**What you will do:**
Copy the data below exactly.
─── Collected material
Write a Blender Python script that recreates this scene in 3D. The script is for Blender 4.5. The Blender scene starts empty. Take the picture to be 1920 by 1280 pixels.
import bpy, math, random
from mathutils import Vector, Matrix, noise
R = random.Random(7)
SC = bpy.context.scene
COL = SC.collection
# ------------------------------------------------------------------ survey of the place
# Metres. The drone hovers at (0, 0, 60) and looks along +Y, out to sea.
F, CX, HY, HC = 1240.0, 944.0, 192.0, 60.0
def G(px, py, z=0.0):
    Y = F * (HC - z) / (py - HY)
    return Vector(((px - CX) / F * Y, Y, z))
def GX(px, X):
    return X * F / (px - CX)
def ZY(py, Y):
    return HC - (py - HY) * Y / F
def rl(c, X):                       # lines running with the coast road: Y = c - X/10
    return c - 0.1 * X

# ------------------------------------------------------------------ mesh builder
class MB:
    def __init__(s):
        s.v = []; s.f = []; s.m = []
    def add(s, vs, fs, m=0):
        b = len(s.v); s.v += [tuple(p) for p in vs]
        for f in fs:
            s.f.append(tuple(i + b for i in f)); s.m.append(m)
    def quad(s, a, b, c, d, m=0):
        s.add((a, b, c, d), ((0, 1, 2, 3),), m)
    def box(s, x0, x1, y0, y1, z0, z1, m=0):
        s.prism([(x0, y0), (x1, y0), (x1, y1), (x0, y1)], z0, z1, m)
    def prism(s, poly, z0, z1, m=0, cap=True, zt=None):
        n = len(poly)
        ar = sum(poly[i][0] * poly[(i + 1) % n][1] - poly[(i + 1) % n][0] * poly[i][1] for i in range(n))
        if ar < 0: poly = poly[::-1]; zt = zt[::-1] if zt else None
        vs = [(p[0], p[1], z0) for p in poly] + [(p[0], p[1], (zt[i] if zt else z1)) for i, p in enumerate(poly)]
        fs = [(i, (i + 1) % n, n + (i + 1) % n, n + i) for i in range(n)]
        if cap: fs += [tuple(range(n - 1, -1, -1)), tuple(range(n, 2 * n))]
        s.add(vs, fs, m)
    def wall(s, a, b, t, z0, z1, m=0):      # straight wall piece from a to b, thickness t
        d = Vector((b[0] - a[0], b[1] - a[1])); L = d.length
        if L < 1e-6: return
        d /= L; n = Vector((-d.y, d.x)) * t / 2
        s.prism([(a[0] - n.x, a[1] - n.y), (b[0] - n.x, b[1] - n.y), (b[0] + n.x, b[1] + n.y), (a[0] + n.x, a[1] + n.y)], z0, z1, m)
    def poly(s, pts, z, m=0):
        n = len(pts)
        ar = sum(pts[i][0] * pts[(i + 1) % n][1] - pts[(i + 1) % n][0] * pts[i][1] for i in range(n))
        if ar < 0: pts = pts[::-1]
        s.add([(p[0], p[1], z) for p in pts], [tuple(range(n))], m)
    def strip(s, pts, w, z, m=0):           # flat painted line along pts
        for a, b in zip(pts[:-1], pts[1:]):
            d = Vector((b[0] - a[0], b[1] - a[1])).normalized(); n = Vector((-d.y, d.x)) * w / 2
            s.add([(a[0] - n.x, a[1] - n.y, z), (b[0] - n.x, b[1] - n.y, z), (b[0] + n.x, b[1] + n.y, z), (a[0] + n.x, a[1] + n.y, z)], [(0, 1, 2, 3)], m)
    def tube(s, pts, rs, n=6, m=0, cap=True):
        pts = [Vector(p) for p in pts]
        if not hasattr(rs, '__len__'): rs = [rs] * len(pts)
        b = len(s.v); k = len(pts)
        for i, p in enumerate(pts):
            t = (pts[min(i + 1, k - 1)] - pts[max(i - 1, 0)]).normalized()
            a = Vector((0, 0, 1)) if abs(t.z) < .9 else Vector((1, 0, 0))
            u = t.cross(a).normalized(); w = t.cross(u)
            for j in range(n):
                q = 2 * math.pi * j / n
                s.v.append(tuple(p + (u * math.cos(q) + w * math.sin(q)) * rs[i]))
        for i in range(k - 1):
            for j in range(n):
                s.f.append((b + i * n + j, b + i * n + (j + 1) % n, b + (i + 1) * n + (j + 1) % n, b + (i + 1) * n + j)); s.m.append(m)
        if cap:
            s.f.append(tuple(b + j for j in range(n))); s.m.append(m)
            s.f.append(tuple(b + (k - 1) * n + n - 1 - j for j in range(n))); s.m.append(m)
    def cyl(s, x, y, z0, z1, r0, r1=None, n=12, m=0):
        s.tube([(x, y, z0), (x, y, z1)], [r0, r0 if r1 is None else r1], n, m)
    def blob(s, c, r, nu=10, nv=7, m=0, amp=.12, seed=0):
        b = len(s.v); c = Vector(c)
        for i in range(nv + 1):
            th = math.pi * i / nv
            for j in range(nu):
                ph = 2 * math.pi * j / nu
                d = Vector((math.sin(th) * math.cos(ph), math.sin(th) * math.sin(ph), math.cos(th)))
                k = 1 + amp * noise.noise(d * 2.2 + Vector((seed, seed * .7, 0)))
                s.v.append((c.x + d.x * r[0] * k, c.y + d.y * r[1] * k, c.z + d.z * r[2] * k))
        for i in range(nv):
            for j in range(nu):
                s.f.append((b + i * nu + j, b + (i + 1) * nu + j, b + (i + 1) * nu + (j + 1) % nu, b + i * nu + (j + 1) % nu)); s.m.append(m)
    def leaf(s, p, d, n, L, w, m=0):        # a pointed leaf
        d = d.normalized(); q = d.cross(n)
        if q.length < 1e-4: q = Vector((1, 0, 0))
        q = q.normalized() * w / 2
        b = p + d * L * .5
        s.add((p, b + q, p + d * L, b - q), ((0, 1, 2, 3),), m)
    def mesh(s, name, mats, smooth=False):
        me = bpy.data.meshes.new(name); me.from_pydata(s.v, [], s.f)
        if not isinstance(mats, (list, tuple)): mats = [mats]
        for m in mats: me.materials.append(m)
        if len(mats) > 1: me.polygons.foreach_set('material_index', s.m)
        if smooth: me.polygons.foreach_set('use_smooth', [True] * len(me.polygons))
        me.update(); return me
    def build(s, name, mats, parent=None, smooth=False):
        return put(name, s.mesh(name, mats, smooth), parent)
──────
**Task output:**
Write a Blender Python script that recreates this scene in 3D. The script is for Blender 4.5. The Blender scene starts empty. Take the picture to be 1920 by 1280 pixels.
import bpy, math, random
from mathutils import Vector, Matrix, noise
R = random.Random(7)
SC = bpy.context.scene
COL = SC.collection
# ------------------------------------------------------------------ survey of the place
# Metres. The drone hovers at (0, 0, 60) and looks along +Y, out to sea.
F, CX, HY, HC = 1240.0, 944.0, 192.0, 60.0
def G(px, py, z=0.0):
    Y = F * (HC - z) / (py - HY)
    return Vector(((px - CX) / F * Y, Y, z))
def GX(px, X):
    return X * F / (px - CX)
def ZY(py, Y):
    return HC - (py - HY) * Y / F
def rl(c, X):                       # lines running with the coast road: Y = c - X/10
    return c - 0.1 * X

# ------------------------------------------------------------------ mesh builder
class MB:
    def __init__(s):
        s.v = []; s.f = []; s.m = []
    def add(s, vs, fs, m=0):
        b = len(s.v); s.v += [tuple(p) for p in vs]
        for f in fs:
            s.f.append(tuple(i + b for i in f)); s.m.append(m)
    def quad(s, a, b, c, d, m=0):
        s.add((a, b, c, d), ((0, 1, 2, 3),), m)
    def box(s, x0, x1, y0, y1, z0, z1, m=0):
        s.prism([(x0, y0), (x1, y0), (x1, y1), (x0, y1)], z0, z1, m)
    def prism(s, poly, z0, z1, m=0, cap=True, zt=None):
        n = len(poly)
        ar = sum(poly[i][0] * poly[(i + 1) % n][1] - poly[(i + 1) % n][0] * poly[i][1] for i in range(n))
        if ar < 0: poly = poly[::-1]; zt = zt[::-1] if zt else None
        vs = [(p[0], p[1], z0) for p in poly] + [(p[0], p[1], (zt[i] if zt else z1)) for i, p in enumerate(poly)]
        fs = [(i, (i + 1) % n, n + (i + 1) % n, n + i) for i in range(n)]
        if cap: fs += [tuple(range(n - 1, -1, -1)), tuple(range(n, 2 * n))]
        s.add(vs, fs, m)
    def wall(s, a, b, t, z0, z1, m=0):      # straight wall piece from a to b, thickness t
        d = Vector((b[0] - a[0], b[1] - a[1])); L = d.length
        if L < 1e-6: return
        d /= L; n = Vector((-d.y, d.x)) * t / 2
        s.prism([(a[0] - n.x, a[1] - n.y), (b[0] - n.x, b[1] - n.y), (b[0] + n.x, b[1] + n.y), (a[0] + n.x, a[1] + n.y)], z0, z1, m)
    def poly(s, pts, z, m=0):
        n = len(pts)
        ar = sum(pts[i][0] * pts[(i + 1) % n][1] - pts[(i + 1) % n][0] * pts[i][1] for i in range(n))
        if ar < 0: pts = pts[::-1]
        s.add([(p[0], p[1], z) for p in pts], [tuple(range(n))], m)
    def strip(s, pts, w, z, m=0):           # flat painted line along pts
        for a, b in zip(pts[:-1], pts[1:]):
            d = Vector((b[0] - a[0], b[1] - a[1])).normalized(); n = Vector((-d.y, d.x)) * w / 2
            s.add([(a[0] - n.x, a[1] - n.y, z), (b[0] - n.x, b[1] - n.y, z), (b[0] + n.x, b[1] + n.y, z), (a[0] + n.x, a[1] + n.y, z)], [(0, 1, 2, 3)], m)
    def tube(s, pts, rs, n=6, m=0, cap=True):
        pts = [Vector(p) for p in pts]
        if not hasattr(rs, '__len__'): rs = [rs] * len(pts)
        b = len(s.v); k = len(pts)
        for i, p in enumerate(pts):
            t = (pts[min(i + 1, k - 1)] - pts[max(i - 1, 0)]).normalized()
            a = Vector((0, 0, 1)) if abs(t.z) < .9 else Vector((1, 0, 0))
            u = t.cross(a).normalized(); w = t.cross(u)
            for j in range(n):
                q = 2 * math.pi * j / n
                s.v.append(tuple(p + (u * math.cos(q) + w * math.sin(q)) * rs[i]))
        for i in range(k - 1):
            for j in range(n):
                s.f.append((b + i * n + j, b + i * n + (j + 1) % n, b + (i + 1) * n + (j + 1) % n, b + (i + 1) * n + j)); s.m.append(m)
        if cap:
            s.f.append(tuple(b + j for j in range(n))); s.m.append(m)
            s.f.append(tuple(b + (k - 1) * n + n - 1 - j for j in range(n))); s.m.append(m)
    def cyl(s, x, y, z0, z1, r0, r1=None, n=12, m=0):
        s.tube([(x, y, z0), (x, y, z1)], [r0, r0 if r1 is None else r1], n, m)
    def blob(s, c, r, nu=10, nv=7, m=0, amp=.12, seed=0):
        b = len(s.v); c = Vector(c)
        for i in range(nv + 1):
            th = math.pi * i / nv
            for j in range(nu):
                ph = 2 * math.pi * j / nu
                d = Vector((math.sin(th) * math.cos(ph), math.sin(th) * math.sin(ph), math.cos(th)))
                k = 1 + amp * noise.noise(d * 2.2 + Vector((seed, seed * .7, 0)))
                s.v.append((c.x + d.x * r[0] * k, c.y + d.y * r[1] * k, c.z + d.z * r[2] * k))
        for i in range(nv):
            for j in range(nu):
                s.f.append((b + i * nu + j, b + (i + 1) * nu + j, b + (i + 1) * nu + (j + 1) % nu, b + i * nu + (j + 1) % nu)); s.m.append(m)
    def leaf(s, p, d, n, L, w, m=0):        # a pointed leaf
        d = d.normalized(); q = d.cross(n)
        if q.length < 1e-4: q = Vector((1, 0, 0))
        q = q.normalized() * w / 2
        b = p + d * L * .5
        s.add((p, b + q, p + d * L, b - q), ((0, 1, 2, 3),), m)
    def mesh(s, name, mats, smooth=False):
        me = bpy.data.meshes.new(name); me.from_pydata(s.v, [], s.f)
        if not isinstance(mats, (list, tuple)): mats = [mats]
        for m in mats: me.materials.append(m)
        if len(mats) > 1: me.polygons.foreach_set('material_index', s.m)
        if smooth: me.polygons.foreach_set('use_smooth', [True] * len(me.polygons))
        me.update(); return me
    def build(s, name, mats, parent=None, smooth=False):
        return put(name, s.mesh(name, mats, smooth), parent)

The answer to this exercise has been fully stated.